Let’s Scenario Test Project Manager instructs Contractor to change the spec of a new steel door. "We don’t want it steel coloured, we want it gold plated”. Well a gold plated door is specialist, it takes time to make, could come from around the world. There’s risk is that there gold….
What Happens in Reality The Project Manager instructs the changes (60.1(1)), notifies a compensation event (61.1), and notifies the Contractor to submit a quote (61.2)….but doesn’t realise that the Contractor can’t reasonably forecast the effect of this highly specialist and unique door. The PM and C should have spoken about this before it was instructed….
The Contractor now has 3 weeks to price, 62.3 (unless an extension is agreed, 62.5).
So what ends up happening is the Contractor tells the Project Manager they cant forecast reasonable…but the PM has missed the opportunity to state an assumption (61.6). A retrospective assumption is then agreed, and baked into the Contractor’s quote, which the Project Manager accepts.
Happy days, we have done a hard-reset to retrospectively add an assumption in. But not really how the contract wants it done.
End Result Two things could then happen, the gold plated door is delivered and installed smoothly, within the boundaries of the assumption from the Contractor.

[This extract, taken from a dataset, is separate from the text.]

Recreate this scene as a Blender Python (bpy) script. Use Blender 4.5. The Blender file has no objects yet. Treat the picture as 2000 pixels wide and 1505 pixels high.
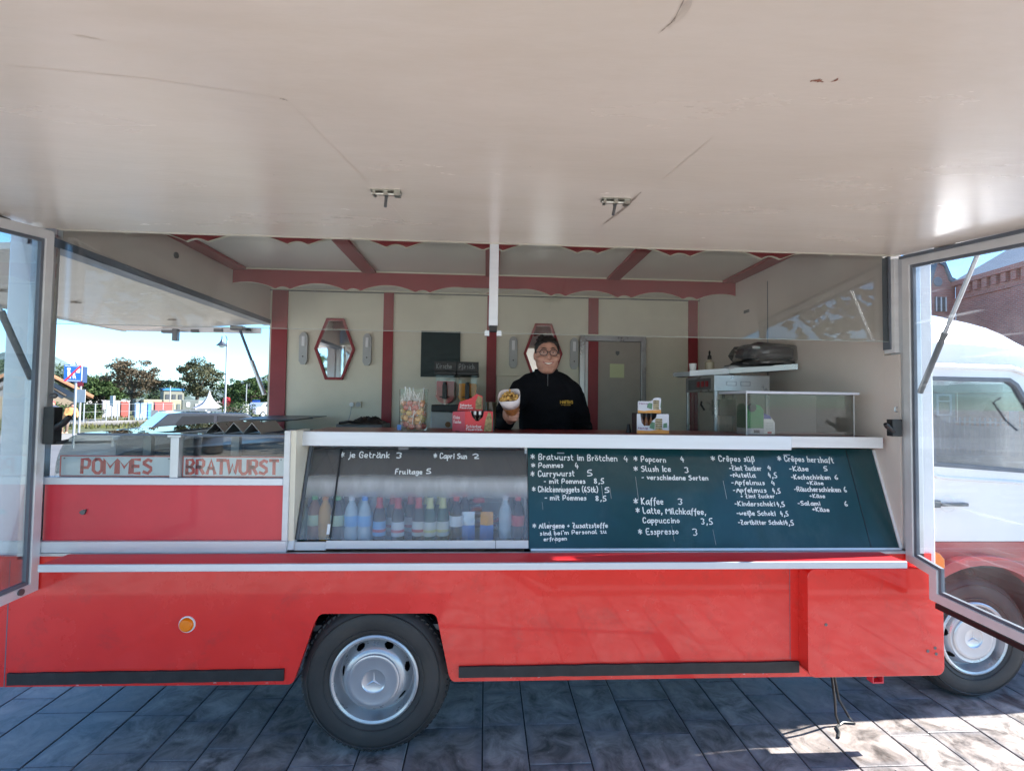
import bpy, bmesh, math, random
from mathutils import Vector, Matrix
from mathutils.geometry import tessellate_polygon
random.seed(11)
R = math.radians
C = bpy.context.scene.collection
scene = bpy.context.scene

# ------------------------------------------------------------------ camera
cam_data = bpy.data.cameras.new('camera')
cam = bpy.data.objects.new('camera', cam_data); C.objects.link(cam)
cam_data.sensor_width = 36.0
cam_data.lens = 36.0 * 945.0 / 2000.0
cam_data.clip_start = 0.05; cam_data.clip_end = 900.0
cam.matrix_world = Matrix(((0.99845246, -0.0156556, -0.05336288, 0.0),
                           (-0.05386, -0.03326647, -0.99799421, -2.5),
                           (0.013849, 0.99932389, -0.0340582, 1.8),
                           (0, 0, 0, 1)))
scene.camera = cam

# ------------------------------------------------------------------ world, sun, exposure
SUN_EL, SUN_AZ = R(42), R(84.6)          # azimuth clockwise from +Y
world = bpy.data.worlds.new('World'); scene.world = world
world.use_nodes = True
nt = world.node_tree; nt.nodes.clear()
wo = nt.nodes.new('ShaderNodeOutputWorld'); bg = nt.nodes.new('ShaderNodeBackground')
sky = nt.nodes.new('ShaderNodeTexSky'); sky.sky_type = 'NISHITA'; sky.sun_disc = False
sky.sun_elevation = SUN_EL; sky.sun_rotation = SUN_AZ
sky.air_density = 1.0; sky.dust_density = 0.15; sky.ozone_density = 3.0
tc = nt.nodes.new('ShaderNodeTexCoord')
mp = nt.nodes.new('ShaderNodeMapping'); mp.inputs['Scale'].default_value = (1.0, 1.0, 3.2)
nz = nt.nodes.new('ShaderNodeTexNoise'); nz.inputs['Scale'].default_value = 4.2
nz.inputs['Detail'].default_value = 8; nz.inputs['Roughness'].default_value = 0.58
cr = nt.nodes.new('ShaderNodeValToRGB')
cr.color_ramp.elements[0].position = 0.60; cr.color_ramp.elements[0].color = (0, 0, 0, 1)
cr.color_ramp.elements[1].position = 0.80; cr.color_ramp.elements[1].color = (0.6, 0.6, 0.6, 1)
mx = nt.nodes.new('ShaderNodeMix'); mx.data_type = 'RGBA'
mx.inputs['B'].default_value = (2.6, 2.75, 2.9, 1)
L = nt.links.new
L(tc.outputs['Generated'], mp.inputs['Vector']); L(mp.outputs['Vector'], nz.inputs['Vector'])
L(nz.outputs['Fac'], cr.inputs['Fac']); L(cr.outputs['Color'], mx.inputs['Factor'])
tn = nt.nodes.new('ShaderNodeVectorMath'); tn.operation = 'MULTIPLY'; tn.inputs[1].default_value = (0.53, 0.76, 0.92)
L(sky.outputs['Color'], tn.inputs[0]); L(tn.outputs['Vector'], mx.inputs['A']); L(mx.outputs['Result'], bg.inputs['Color'])
bg.inputs['Strength'].default_value = 0.075
L(bg.outputs['Background'], wo.inputs['Surface'])

sd = bpy.data.lights.new('sun', 'SUN'); sd.energy = 2.9; sd.angle = R(0.55); sd.color = (1.0, 0.95, 0.87)
sun = bpy.data.objects.new('sun', sd); C.objects.link(sun)
sdir = Vector((math.sin(SUN_AZ) * math.cos(SUN_EL), math.cos(SUN_AZ) * math.cos(SUN_EL), math.sin(SUN_EL)))
sun.rotation_euler = sdir.to_track_quat('Z', 'Y').to_euler(); sun.location = (20, 5, 25)
scene.view_settings.view_transform = 'Standard'; scene.view_settings.look = 'None'
scene.view_settings.gamma = 1.0; scene.view_settings.use_curve_mapping = False
scene.view_settings.exposure = 2.55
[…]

OR. It ends up being severely delayed, costs escalate, and the Contractor wants reimbursing.
Severely Delayed If the worst happens and the assumption turn out to be wrong, then a CE is triggered (60.1(17)), but that CE states “The Project Manager notifies the Contractor of a correction to an assumption which the Project Manager stated about a compensation event. This is where problems can occur.

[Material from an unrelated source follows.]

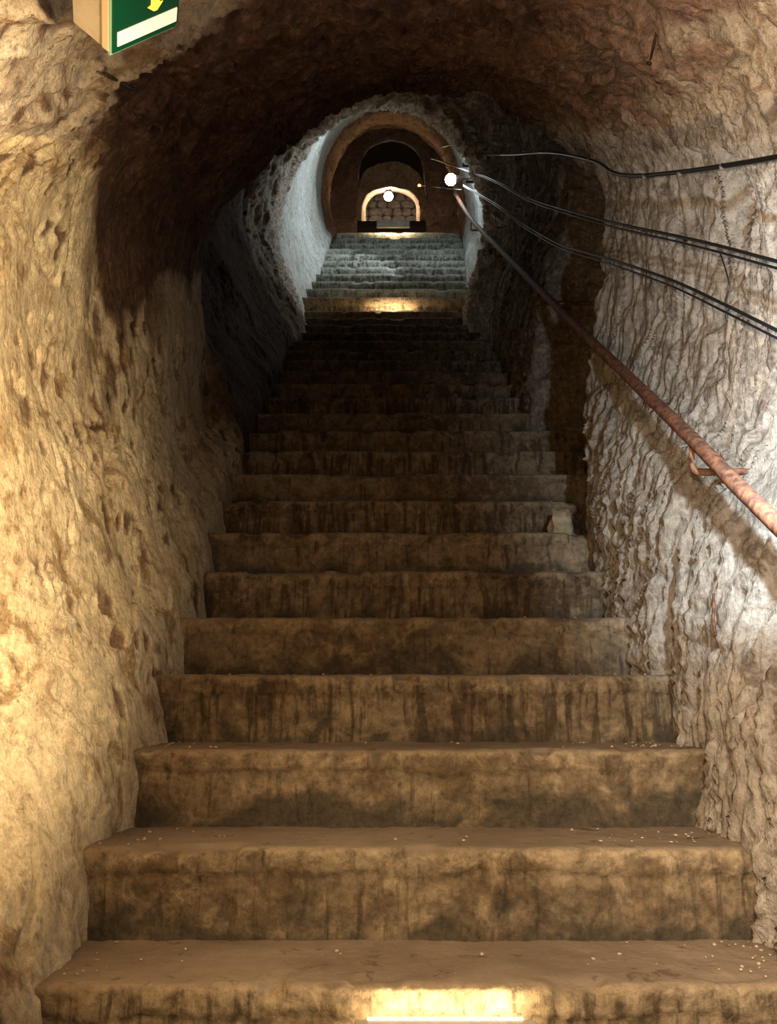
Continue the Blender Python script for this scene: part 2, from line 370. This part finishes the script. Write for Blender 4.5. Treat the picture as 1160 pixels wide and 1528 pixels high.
def normals(V):
    a = np.gradient(V, axis=0); b = np.gradient(V, axis=1)
    n = np.cross(a, b); n /= np.linalg.norm(n, axis=-1, keepdims=True)+1e-9
    return n            # outward or inward; sign fixed by caller

ys = np.concatenate([np.linspace(-2.6, 1.15, 46)[:-1], np.linspace(1.15, 4.35, 470)[:-1], np.linspace(4.35, 7.4, 170)[:-1], np.linspace(7.4, 11.7, 170)])
NT = 900
V, T, W = sweep(ST, ys, NT)
Nn = normals(V)
cen = V.mean(axis=1, keepdims=True); sgn = np.sign(((V-cen)*Nn).sum(-1, keepdims=True)); Nn *= np.where(sgn == 0, 1, sgn)  # outward
# smooth the normals a little so that relief does not fold in the corners
for _ in range(3):
    Nn[1:-1] = (Nn[:-2]+Nn[1:-1]*2+Nn[2:])/4
Nn /= np.linalg.norm(Nn, axis=-1, keepdims=True)
P = V.reshape(-1, 3).astype(np.float32); yy = P[:, 1]; tt = np.tile(T, len(ys)); ww = W.reshape(-1)
wl = 1-sstep(4.6, 6.2, tt); wr = sstep(9.6, 11.2, tt); wc = np.clip(1-wl-wr, 0, 1)
warp = np.stack([fbm(P, 2.3, 2, 5)*.05, fbm(P, 2.3, 2, 6)*.05, fbm(P, 2.3, 2, 7)*.05], -1).astype(np.float32)
PW = P+warp
# shear so that the strata lean with the stairs
PS = PW.copy(); PS[:, 0] *= .3; PS[:, 1] += .20*PW[:, 2]+.10*noise(P, (.9, 1.3, 1.3), 9)
big = fbm(P, 1.5, 2, 1)
strata = ridged(PS, (17, 17, 1.7), 3, 40)
ledge = saw(fbm(PS, (6.5, 6.5, .9), 2, 50)*3.4)
ledge2 = saw(fbm(PW, (4, 3.2, 5.5), 2, 60)*3.4)
fine = fbm(P, 24, 2, 70)
chunk = ridged(PW, (2.6, 2.6, 2.6), 4, 80)
facet = saw(fbm(P, (1.6, 2.2, 1.6), 3, 170)*2.6)
pits = sstep(.25, .55, noise(PW, (30, 30, 12), 90))*sstep(-.05, .3, noise(P, 2.6, 91))
lowrough = 1-sstep(.1, 1.0, ww)
crack = sstep(.88, .97, 1-np.abs(noise(PS, (3.2, 3.2, .55), 140)))*sstep(-.1, .2, noise(P, 1.7, 141))
crack2 = sstep(.93, .99, 1-np.abs(noise(PW, (4.5, 4.5, 2.5), 145)))*sstep(.1, .3, noise(P, 1.9, 146))
speck0 = sstep(.22, .34, noise(PW, (24, 24, 11), 150))*np.clip(sstep(.0, .3, noise(P, 2.4, 151))+np.exp(-((yy-2.35)/.35)**2-((ww-.95)/.22)**2), 0, 1)
d_r = -.075*crack + .030*big + .011*strata + .026*(ledge-.5) + .005*fine + .014*lowrough*(ledge2-.5) + .018*(saw(fbm(P, (2.2, 1.8, 1.3), 3, 160)*2.2)-.5)
d_l = -.018*crack2 + .045*big + .010*ridged(PS, (3.2, 3.2, .6), 2, 45) + .003*fine - pits*.012 - speck0*.010 + .010*lowrough*chunk + .010*(ledge2-.5)*sstep(.1, .35, noise(P, 2.1, 95))
d_c = .045*big + .030*chunk + .010*(ledge2-.5)*sstep(-.2, .3, noise(P, 1.4, 175)) + .048*(facet-.5) + .008*fine
farw = sstep(7.3, 7.8, yy); ringrough = sstep(6.5, 6.9, yy)*(1-sstep(7.4, 7.9, yy))
disp = wl*d_l+wr*d_r+wc*d_c
disp = disp*(1-.72*farw*(1-sstep(9.7, 9.9, yy))) + ringrough*(.03*strata+.012*ledge)
disp = np.where(yy > 9.8, disp*.5, disp)
Vd = P - Nn.reshape(-1, 3)*disp[:, None]      # positive relief stands into the tunnel
# what each bit of wall is made of
nb = fbm(P, (3.2, 3.2, 1.6), 4, 110, .6)
# left plaster gives way to bare dark rock overhead along a ragged line
edge = 1.05+1.08*np.clip(2.9-yy, 0, 3)
bare_l = sstep(-.06, .06, ww-(edge+.13*nb))
drip_l = sstep(.05, .25, nb-.02)*sstep(.6, .95, ww)*sstep(2.45, 2.8, yy)*(1-sstep(3.1, 3.4, yy))
speck = sstep(.22, .34, noise(PW, (24, 24, 11), 150))*np.clip(sstep(.0, .3, noise(P, 2.4, 151))+np.exp(-((yy-2.35)/.35)**2-((ww-.95)/.22)**2), 0, 1)
bare_l = np.clip(bare_l+.8*drip_l+.85*speck, 0, 1)
bare_c = 1-sstep(.80, .95, P[:, 0]+.16*nb)*sstep(1.75, 1.85, ww+.1*nb)*0
lightpatch = sstep(.0, .08, (P[:, 0]-.72)+.25*nb)*(1-sstep(1.9, 2.3, yy+.4*nb))
bare_c = np.clip(1-.9*lightpatch-.22*sstep(.1, .8, P[:, 0]+.2*nb), 0, 1)
bare_c = bare_c*(1-sstep(9.95, 10.35, tt+.5*nb))
bare_r = sstep(.15, .5, nb+.1)*.7
bare_r = bare_r*(1-sstep(1.45, 1.75, ww))
bare = np.where(tt < 7.6, bare_l, np.where(tt < 10.4, bare_c, bare_r))
bare = np.where(yy > 7.45, sstep(.3, .5, nb)*.4, bare); bare = np.where((yy > 6.6) & (yy <= 7.45), .35+.4*sstep(0, .3, nb), bare)
# the stretch between the two plastered ones takes the bare rock colour, darker than plaster
bare = np.maximum(bare, sstep(4.0, 4.3, yy+.1*nb)*(1-sstep(6.5, 6.7, yy+.1*nb)))
dark_mix = sstep(4.12, 4.30, yy)*(1-sstep(6.75, 6.95, yy+.1*nb))*0
dark_mix = dark_mix*(1-wr*sstep(4.62, 4.7, yy)*(1-sstep(4.82, 4.95, yy))*.9)
dark_mix = np.maximum(dark_mix, .62*bare*(1-sstep(-.1, .55, P[:, 0]+.25*nb))*(yy < 6.6)*(.75+.5*np.clip(noise(P, 5, 181), -.5, .5)))  # bare rock mixed darker towards the left of the tunnel
nr = len(ys)
def part_cols(a, b): return slice(a, b+1)
cl = int(np.searchsorted(T, 5.4)); cr = int(np.searchsorted(T, 10.4))
G = Vd.reshape(nr, NT, 3); B_ = bare.reshape(nr, NT); So = dark_mix.reshape(nr, NT)
ksplit = int(np.searchsorted(ys, 7.45)); kring = int(np.searchsorted(ys, 9.8))
def mk(name, r0, r1, c0, c1, mat):
    sub = G[r0:r1+1, c0:c1+1]; a, b = sub.shape[:2]
    me = grid_mesh(name, sub.reshape(-1, 3), a, b, {'bare': B_[r0:r1+1, c0:c1+1], 'dark_mix': So[r0:r1+1, c0:c1+1]})
    return link(name, me, mat)
M['cool_plaster'] = rock_material('pale_far_plaster', (.66, .68, .64), (.54, .55, .50), (.36, .34, .28), (.40, .33, .24), (.52, .45, .34), (12, 12, 2.5))
M['ring_rock'] = rock_material('ring_rock', (.70, .64, .54), (.58, .50, .40), (.30, .22, .15), (.34, .25, .17), (.60, .50, .38), (12, 12, 2.5))
kr0 = int(np.searchsorted(ys, 6.6))
def slices():
    yield 'wall_left', 0, cl, M['left']
    yield 'ceiling', cl, cr, M['ceil']
    yield 'wall_right', cr, NT-1, M['right']
for nm, c0, c1, m in slices():
    o = mk(nm, 0, kr0, c0, c1, m); o['kind'] = 'structure'
    tag(o, {'wall_left': 'pale flaking plaster wall on the left of the lower stairs', 'ceiling': 'red-brown hewn rock vault over the lower stairs',
            'wall_right': 'striated grey-brown bare rock wall on the right of the lower stairs'}[nm])
    nm2 = {'wall_left': 'wall_far_left', 'ceiling': 'ceiling_far', 'wall_right': 'wall_far_right'}[nm]
    o = mk('trim_1' if nm == 'ceiling' else nm2.replace('far', 'mouth'), kr0, ksplit, c0, c1, M['ring_rock']); o['kind'] = 'structure'
    o = mk(nm2, ksplit, kring, c0, c1, M['cool_plaster']); o['kind'] = 'structure'
o = mk('trim_2', kring, nr-1, 0, NT-1, M['far']); o['kind'] = 'structure'; o['label'] = 'rough brown plastered arch ring at the head of the upper stairs'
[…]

The Project Manager missed the opportunity to state an assumption under 61.6 and it was forced-in during the quotation process. So when you look at the audit trail there is a technicality, 60.1(17) isn’t triggered because there wasn’t an assumption in the original quotation notification. It was baked into the quotation itself.

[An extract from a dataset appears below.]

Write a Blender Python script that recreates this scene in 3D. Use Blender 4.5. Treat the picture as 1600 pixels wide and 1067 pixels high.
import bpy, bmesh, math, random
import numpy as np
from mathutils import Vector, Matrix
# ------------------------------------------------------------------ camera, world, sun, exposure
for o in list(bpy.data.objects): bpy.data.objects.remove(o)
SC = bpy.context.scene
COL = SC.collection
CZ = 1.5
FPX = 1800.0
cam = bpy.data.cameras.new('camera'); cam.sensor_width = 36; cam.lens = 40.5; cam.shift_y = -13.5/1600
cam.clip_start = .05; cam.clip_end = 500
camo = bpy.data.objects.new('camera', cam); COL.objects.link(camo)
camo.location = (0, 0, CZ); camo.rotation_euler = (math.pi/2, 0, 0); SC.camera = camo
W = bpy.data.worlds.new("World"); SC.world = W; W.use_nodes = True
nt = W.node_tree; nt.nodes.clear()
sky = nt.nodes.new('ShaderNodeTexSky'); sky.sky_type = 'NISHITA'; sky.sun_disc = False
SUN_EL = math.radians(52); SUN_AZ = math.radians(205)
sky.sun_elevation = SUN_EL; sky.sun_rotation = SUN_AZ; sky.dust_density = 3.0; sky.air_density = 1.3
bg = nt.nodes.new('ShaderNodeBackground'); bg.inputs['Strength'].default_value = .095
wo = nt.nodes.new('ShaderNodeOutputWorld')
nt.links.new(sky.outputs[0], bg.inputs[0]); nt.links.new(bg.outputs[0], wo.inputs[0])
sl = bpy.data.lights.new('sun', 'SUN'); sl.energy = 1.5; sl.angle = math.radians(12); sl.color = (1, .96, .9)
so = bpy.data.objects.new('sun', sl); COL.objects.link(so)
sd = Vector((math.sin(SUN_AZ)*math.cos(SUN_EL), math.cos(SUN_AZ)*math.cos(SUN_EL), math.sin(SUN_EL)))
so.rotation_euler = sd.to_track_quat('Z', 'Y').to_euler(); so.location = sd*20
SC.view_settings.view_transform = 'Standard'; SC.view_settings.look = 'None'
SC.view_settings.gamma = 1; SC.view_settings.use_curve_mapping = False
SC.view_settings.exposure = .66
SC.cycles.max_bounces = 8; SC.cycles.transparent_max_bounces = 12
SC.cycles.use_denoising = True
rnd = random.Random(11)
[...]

Let’s Resolve The NEC process needs to be followed, the Project Manager and Contractor need to be speaking regularly to pick up on potential issues which can’t be reasonably forecast. Failure to correctly capture actions during the process (like adding an assumption at the point in time when it needs to be stated) can cause a lack of clarity and an ambiguous situation which then needs to be unpicked through heavy reliance on clause 10.2 (act in a spirit of mutual trust and cooperation).
Team members will change and opinions will differ, do you want to leave this to chance, or ensure a robust and detailed set of steps is followed each and every time?
So Why Anticipate, and Not Assume? Anticipating means negotiation between everyone what the quotation should and can include as a full and final settlement without caveating with assumptions (and therefore possibility for further future CE’s). This could mean the Contractor wants a much bigger payment to take on the risk, but it reduces the risk for the Client. That could be money well spend if the Contractor is willing to be paid to take the risk and the Client has the budget and is risk-averse.
The choices are there to be negotiated.